One of the traditional driving forces of the semiconductor industry – computer sales – has been slowing over the past several years. Shipments of computers in 2009 are estimated to decline once again by 6 percent. This decline in computer sales is forcing chip companies like Intel to look elsewhere for growth, such as mobile chips.

As chips become smaller and smaller, development and production costs soar. The tools to make such tiny chips would be too expensive for companies to recover their costs over the lifetime of production. Intel estimates that only companies with about $9 billion in annual revenues can afford to be in the business of building new fabs. That would leave only Intel, Samsung, Toshina, Texas Instruments and STMicroelectronics.

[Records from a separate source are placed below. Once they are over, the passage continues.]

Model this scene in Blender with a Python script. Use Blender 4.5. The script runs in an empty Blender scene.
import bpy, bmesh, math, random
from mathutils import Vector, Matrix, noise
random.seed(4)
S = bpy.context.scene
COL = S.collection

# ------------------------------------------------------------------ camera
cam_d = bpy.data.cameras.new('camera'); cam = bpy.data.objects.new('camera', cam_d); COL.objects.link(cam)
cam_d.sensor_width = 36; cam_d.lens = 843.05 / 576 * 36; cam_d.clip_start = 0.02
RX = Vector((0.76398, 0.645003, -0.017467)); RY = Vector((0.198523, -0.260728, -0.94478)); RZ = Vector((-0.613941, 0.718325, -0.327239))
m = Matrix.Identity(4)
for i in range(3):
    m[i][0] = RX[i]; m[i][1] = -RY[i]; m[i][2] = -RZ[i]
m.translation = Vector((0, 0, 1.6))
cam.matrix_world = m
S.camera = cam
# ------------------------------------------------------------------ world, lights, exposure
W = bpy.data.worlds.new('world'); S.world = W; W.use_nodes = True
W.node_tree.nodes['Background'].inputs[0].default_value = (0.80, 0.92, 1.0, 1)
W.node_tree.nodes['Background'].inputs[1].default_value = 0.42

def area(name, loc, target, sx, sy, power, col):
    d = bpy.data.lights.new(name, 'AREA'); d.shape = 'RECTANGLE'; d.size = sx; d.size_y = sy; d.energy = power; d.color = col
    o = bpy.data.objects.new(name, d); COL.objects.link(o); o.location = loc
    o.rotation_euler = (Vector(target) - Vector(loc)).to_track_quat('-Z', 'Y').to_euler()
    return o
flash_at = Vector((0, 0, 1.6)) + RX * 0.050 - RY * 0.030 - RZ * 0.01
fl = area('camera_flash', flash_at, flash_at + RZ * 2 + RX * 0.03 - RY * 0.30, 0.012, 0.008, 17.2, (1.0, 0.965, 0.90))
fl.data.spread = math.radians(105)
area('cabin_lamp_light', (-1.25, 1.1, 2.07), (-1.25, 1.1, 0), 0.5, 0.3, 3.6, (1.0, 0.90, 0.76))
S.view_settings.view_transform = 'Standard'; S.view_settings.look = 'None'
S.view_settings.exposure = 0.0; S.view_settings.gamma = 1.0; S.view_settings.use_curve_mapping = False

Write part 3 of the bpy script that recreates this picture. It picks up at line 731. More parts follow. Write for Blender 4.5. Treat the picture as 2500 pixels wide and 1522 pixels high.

The high development cost of new, smaller chips is thinning the “herd” of chip companies that can survive. Many companies have closed their manufacturing facilities and have outsourced manufacturing to Asian foundries. The fourteen chipmakers who were in the game at 90 nanometer have been reduced to nine at the current 45 nanometer level. Only two – Intel and Samsung – have firm plans for 22 nanometer factories.

The very largest chip companies may also need to experiment with new materials and work at the nanoscale – manipulating chips at the atomic level – in order to survive.

President of the Semiconductor Industry Association, George Scalise, said “We are now facing the research dilemma. Will the semiconductor industry lead the transition to the era of nanotechnology – or will we go the way of the vacuum tube manufacturers?” None of the companies that made vacuum tubes for the first computers in the 1940s and 1950s survived the switch to the silicon age.

Here are some of the companies that investors who want to own semiconductor stocks should be looking at:

Intel (NASDAQ: INTC), ARM Holdings (NASDAQ: ARMH), STMicroelectronics (NYSE: STM), and Texas Instruments (NYSE: TXN).

There are also two broad-based semiconductor ETFs for true believers in the sector:

SPDR S&P Semiconductor ETF (NYSE:XSD) and iShares S&P North American Technology Semiconductor Index Fund (NYSE: IGW).